Tag: installation

  • Treating Material Roughly

    I’ve recently been working on the Elysian installation quite a bit. It’s being presented next Friday the 26th of September, 2025.

    I’ve primarily used the material of Time Vials (all parts) as a starting point. I used it to map out a base structure for the work, which ran for approximately 45 mins. This foundation gave me a good overview of the intensity trajectory the piece would travel through.

    With this, I created a bunch of new material by heavily processing the existing sounds and pieces, and creating new parts. This process presented me with an important lesson: be rough with your material. What I mean by this is that it’s important to get out of the mindset of the engineer, who is focused more on the subtleties and fine-tuning of existing material, and into the mindset of the creative and experimental artist. There’s so much information out there about the ‘correct’ ways to treat audio, but I’ve found that this mostly comes from an engineer’s perspective of working with sound. There is a massive focus on tidying out audio, or changing it subtly to meet an artist’s vision. Of course, there are examples of discussions of tones and overdriven sounds, but I feel like there is very little being discussed about the longer processes that can be undertaken by experimental artists working with material with more of a generative approach: aiming to create new materials, rather than clean up existing materials. To future me, I say: when doing work similar to this installation, go ahead and carry out very drastic levels of processing on your existing material, whether that is parts of, or entire, tracks. Transpose and stretch whole pieces; granulate them; run them through some spectral processors like SpecOps; do all of these things in a chain. Use ‘finished’ pieces or parts as the raw material in processes that result in new pieces. This isn’t some groundbreaking idea or anything – it’s a very common technique for more experimental or technical electronic music.

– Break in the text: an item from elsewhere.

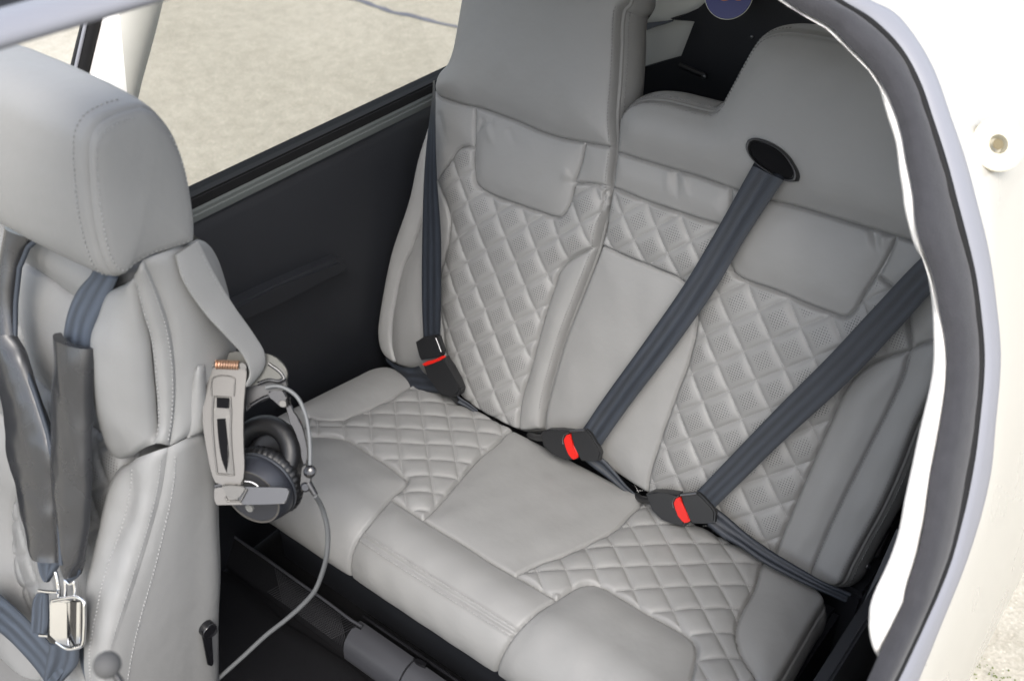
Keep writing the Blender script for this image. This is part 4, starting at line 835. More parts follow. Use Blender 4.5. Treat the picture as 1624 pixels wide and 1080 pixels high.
ribbon('lap_webbing', BP([(664, 580), (655, 583), (640, 582), (624, 576), (612, 568)], (.045, .03, .025, .012, .004)), BP([(700, 624), (684, 622), (660, 619), (646, 616), (628, 596)], (.04, .035, .03, .018, .004)), .0014, M['web'], b1, n=40, fold=.004)
ribbon('lap_webbing', BP([(722, 622), (730, 630), (745, 640), (758, 650)], (.035, .03, .02, .01)), BP([(720, 637), (727, 640), (741, 647), (755, 656)], (.03, .03, .02, .01)), .0014, M['web'], b1, n=20, fold=.002)
# centre belt through the slot in the headrest
b2 = belt('middle seat belt coming out of the black slot in the wide headrest', back_pt((1225, 255), .03))
ribbon('shoulder_webbing', BP([(1200, 250), (1193, 264), (1128, 380), (1084.8, 452), (1020, 545), (950, 642), (930, 672), (922, 683)], (.0, .042, .042, .044, .046, .05, .054, .054)),
       BP([(1252, 274), (1243, 286), (1181, 380), (1135, 458), (1070, 550), (997, 645), (958, 700), (950, 712)], (.0, .042, .042, .044, .046, .05, .054, .054)), .0014, M['web'], b2, n=90, fold=.0016)
ribbon('lap_webbing', BP([(935, 715), (958, 728), (976, 748), (996, 772), (1012, 786)], (.045, .035, .028, .015, .004)), BP([(925, 728), (940, 741), (962, 757), (985, 775), (1004, 790)], (.048, .04, .03, .018, .006)), .0014, M['web'], b2, n=30, fold=.004)
# near belt from behind the door seal
b3 = belt('seat belt crossing from the door seal down to the rightmost buckle', back_pt((1470, 430), .06))
ribbon('shoulder_webbing', BP([(1530, 355), (1472, 399), (1383, 491), (1316, 563), (1239, 640), (1160, 722), (1113, 771), (1100, 784)], (.06, .058, .05, .05, .05, .052, .054, .054)),
       BP([(1545, 410), (1484, 458), (1431.5, 515), (1349.6, 601.5), (1239, 702.6), (1180, 760), (1138, 801), (1128, 812)], (.06, .058, .05, .05, .05, .052, .054, .054)), .0014, M['web'], b3, n=90, fold=.001)
ribbon('lap_webbing', BP([(1128, 800), (1150, 816), (1185, 846), (1222, 872), (1268, 900), (1307, 922), (1350, 940)], (.045, .036, .032, .03, .03, .028, .01)), BP([(1122, 834), (1145, 852), (1175, 868), (1205, 889), (1255, 916), (1300, 937), (1340, 955)], (.05, .05, .05, .05, .045, .035, .012)), .0014, M['web'], b3, n=50, fold=.005)
# buckles
def buckle(label, body, red, tongue, slot, stalk, parent_belt, steel):
    c = back_pt(body[0], .05); t = thing('belt_buckle', label, 'buckle', tuple(c), G_BUCK)
    bolt_on(body, TH, .024, M['plastic'], 'buckle_body', t, .004)
    bolt_on(red, TH+.0035, .012, M['red'], 'release_button', t, .0022)
    if stalk is not None: tube('buckle_stalk', [back_pt(p, h) for p, h in stalk], .007, M['plastic'], t)
    if steel: tube('button_spring', [back_pt(p, TH+.002) for p in steel], .0011, M['steel'], t)
    if tongue is not None:
        bolt_on(tongue, TH+.0025, .014, M['plastic'], 'tongue_cover', parent_belt, .003)
        tube('tongue_edge', [back_pt(p, TH+.0045) for p in slot], .0022, M['steel'], parent_belt)
    return t
buckle('buckle pointing up with a thin red button, on the narrow far seat', [(670, 580), (686, 577), (703, 566), (711, 582), (722, 602), (730, 617), (727, 625), (721, 629), (710, 630), (699, 627), (688, 615), (678, 597)], [(668.5, 578), (676, 573.5), (690, 570), (701, 564.5), (703, 567.5), (698, 571.5), (686, 576.5), (673, 581)], None, None, [((712, 622), .05), ((724, 634), .03), ((732, 646), .0)], b1, None)
B2b = [(856.6, 687), (866, 681.5), (884, 681.5), (903, 683), (900, 695), (904, 712), (912, 729), (895, 730), (873, 720), (860, 707)]
buckle('buckle with red button at the foot of the split between the seat backs', B2b, [(902.5, 688.5), (897, 691), (893, 698), (895.5, 709), (900, 720), (905, 727), (909, 729), (914.5, 726.5), (916, 722.5), (913, 714), (908.5, 706.5), (904.5, 697)], [(904, 682.5), (929, 681), (936, 688), (948, 707), (952.5, 718), (950, 731), (938, 731.5), (921, 731), (917, 724), (912, 710), (906, 696)], [(904, 684), (928, 682)], [((868, 694), .05), ((852, 694), .03), ((840, 690), .0)], b2, [(902, 686), (895, 689), (892, 697), (893, 704)])
sh = lambda L, dx, dy, s=1.0: [((x-856.6)*s+dx, (y-687.7)*s*1.0+dy) for x, y in L]
B3b = [(1023, 784), (1033, 779.5), (1052, 781), (1076, 783.5), (1073, 796), (1078, 813), (1087, 830), (1084, 835), (1064, 831), (1048, 824), (1033, 810)]
buckle('rightmost buckle with red button, near the end of the wide seat', B3b, [(1077, 788.5), (1071.5, 791), (1067.5, 798), (1070, 808), (1075, 818), (1080, 826), (1084.5, 829.5), (1091, 828.5), (1094.5, 825), (1092, 817), (1087, 809), (1081, 799)], [(1079, 783.5), (1106, 781.5), (1113, 787), (1128, 803), (1134, 813), (1132.5, 829), (1117, 830), (1097, 831), (1095, 825), (1089, 811), (1082, 799)], [(1079, 785), (1105, 782.5)], [((1034, 794), .05), ((1018, 792), .03), ((1008, 786), .0)], b3, [(1077, 786), (1070, 789), (1066.5, 797), (1068, 805)])
# small steel ring where the stalks meet the seat crease
# belt slot bezel in the wide headrest
bez = crom(buv([(1186, 233), (1189, 224), (1197, 221), (1212, 224), (1230, 232), (1246, 245), (1258, 262), (1264, 277), (1262, 286), (1252, 287), (1236, 281), (1216, 270), (1198, 256), (1189, 244)], .03), 5, True)
hb = lambda q, h: np.c_[q]@np.vstack([X1, KB])+KN*h
cz = bez.mean(0); rows = []
for s, h in ((1.06, .022), (1.05, .035), (1.0, .039), (.93, .037), (.88, .03), (.84, .0)): rows.append(hb(cz+(bez-cz)*s, h))
R = np.array(rows); bz = mesh_obj('slot_bezel', R.reshape(-1, 3), grid_faces(6, len(bez), wrap_m=True), M['plastic'], seat_near)
inn = hb(cz+(bez-cz)*.86, .0315); mesh_obj('slot_mouth', np.vstack([inn, [hb(cz[None], .0305)[0]]]), [(i, (i+1) % len(bez), len(bez)) for i in range(len(bez))], M['gap'], seat_near)
# belt strap behind the headrests
b4 = thing('anchor_strap', 'short blue grey belt strap stretched behind the narrow headrest', 'strap', tuple(py_((1030, 42), YB-.02)))
ribbon('strap_webbing', [py_(p, YB+.01) for p in [(985, 42), (1012, 38.5), (1040, 35.5), (1068, 32)]], [py_(p, YB+.002) for p in [(985, 60), (1012, 53), (1040, 43), (1068, 34)]], .0015, M['web'], b4, n=20)
# ------------------------------------------------------------------ front seat
XS = .40
fs = thing('front_seat', 'pale grey leather front seat with rounded headrest and quilted middle', 'seat', (.2, -.95, -.3))
ox = lambda L, x: np.array([onx(p, x) for p in L])
hl = [(207, 172), (178, 181.5), (155.6, 196), (142.6, 218.5), (140, 252), (142.6, 296), (148, 348), (158, 395), (170, 425), (180, 436), (192, 438), (207, 424), (237, 407), (274, 395), (306, 384), (307, 366), (302, 315), (292.6, 266.7), (276, 218.5), (255.6, 189), (241, 175), (224, 169)]
H0 = resample(crom(ox(hl, XS), 6, True, 60), 120, True); hc = H0.mean(0)
def ringed(spec):
    rows = []
    for dx, s, dd in spec: q = hc+(H0-hc)*s; t = np.roll(H0, -1, 0)-np.roll(H0, 1, 0); nn = np.stack([0*t[:, 0], t[:, 2], -t[:, 1]], 1); nn /= np.linalg.norm(nn, axis=1)[:, None]; sg = np.sign(((H0-hc)*nn).sum(1).mean()); r = q+nn*sg*dd; r[:, 0] = XS+dx; rows.append(r)
    return np.array(rows)
body = ringed([(.0, .985, -.006), (-.004, 1, .0012), (-.012, 1, .0035), (-.03, 1, .0065), (-.08, 1, .010), (-.16, 1, .0125), (-.24, 1, .0125), (-.32, 1, .008), (-.40, 1, .0), (-.43, .93, 0), (-.44, .7, 0), (-.445, .3, 0)])
body += (.0009*wob(body, .05))[..., None]*np.array([0, -.8, .6])
mesh_obj('headrest', body.reshape(-1, 3), grid_faces(len(body), 120, wrap_m=True), M['leather'], fs)
cap = ringed([(-.001, .98, 0), (.0035, .962, 0), (.007, .92, 0), (.010, .8, 0), (.013, .6, 0), (.0145, .4, 0), (.0155, .2, 0), (.016, .0004, 0)])
cap[2:] += (.0012*wob(cap[2:], .06))[..., None]*X1
mesh_obj('headrest_side', cap.reshape(-1, 3), grid_faces(len(cap), 120, wrap_m=True), M['leather'], fs)
st = []
i0 = [i for i in range(120)]
for r, i in ((body, 2), (cap, 2)):
    P = (r[i]*.5+r[i+(1 if r is body else 0)]*.5) if r is body else r[2]*.85+r[3]*.15
    nrm = np.stack([np.full(120, .45), (P-hc)[:, 1], (P-hc)[:, 2]], 1); nrm[:, 1:] /= np.linalg.norm(nrm[:, 1:], axis=1)[:, None]
    st.append((P[:108], nrm[:108]))
stitch_obj('headrest_stitching', st, M['thread'], fs, lift=.0008)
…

But it’s one that I’ve really employed to create the installation piece, and want to adopt more in the future.

    I remember hearing Blawan talk about his studio processes, centring around similar drastic approaches to resampling material. It involved starting out with a drum groove or percussive synth line (created on a drum machine or modular synth), which is then processed and recorded it into a DAW. Then, the recording is sent through more processing equipment, driving or altering it in a range of ways, and recorded back into the DAW. This process is repeated over and over. At some point, you can stop and listen to what you’ve made, and it’ll most likely be pretty experimental and ‘weird’.

    What’s important here is the mindset: don’t think your material has to be treated like it is so fragile. Be rough with it.

  • Plans & progress for Machine Hall installation

    I’m currently working on an Installation that will be presented on the 26th of September at Machine Hall in Sydney. The event is called “Elysian”. I’ve sent over the references to the visual artist I’m collaborating with for it, Kevin Nguyen.

    I’m now in the process of building a big foundation of music, which I’m going to send over to Kevin by the end of the week. It will be good to have this all as a framework to then build new material on top of. I want to play with some generative music approaches to create that material—a bunch of randomness and unpredictability on top of more stable material. Bitwig will be great for that. I’ll record long takes from a generative system built in Bitwig’s ‘The Grid’, and isolate the useable parts to work into the foundation.

    At times, I want the generative material to be the sole focus, and at other times, I want it to sit behind or embedded within the foundation layers. I want there to be a decent flow to the music, but also areas where the focus does shift between different types of material. In other words, I want there to be a kind of contrast between different sections. I want this contrast to be in the types of sounds used—presenting textural and atmospheric materials, and then more pulsatile and transient ones. Sort of like a mix between the Hypnus Records sound and Ryoji Ikeda’s approach to minimal-glitch (but no one can do it as good as Ikeda—he’s just an example of someone who nails the installation approach. It almost feels cliche to reference his work, but there’s no denying how good it is).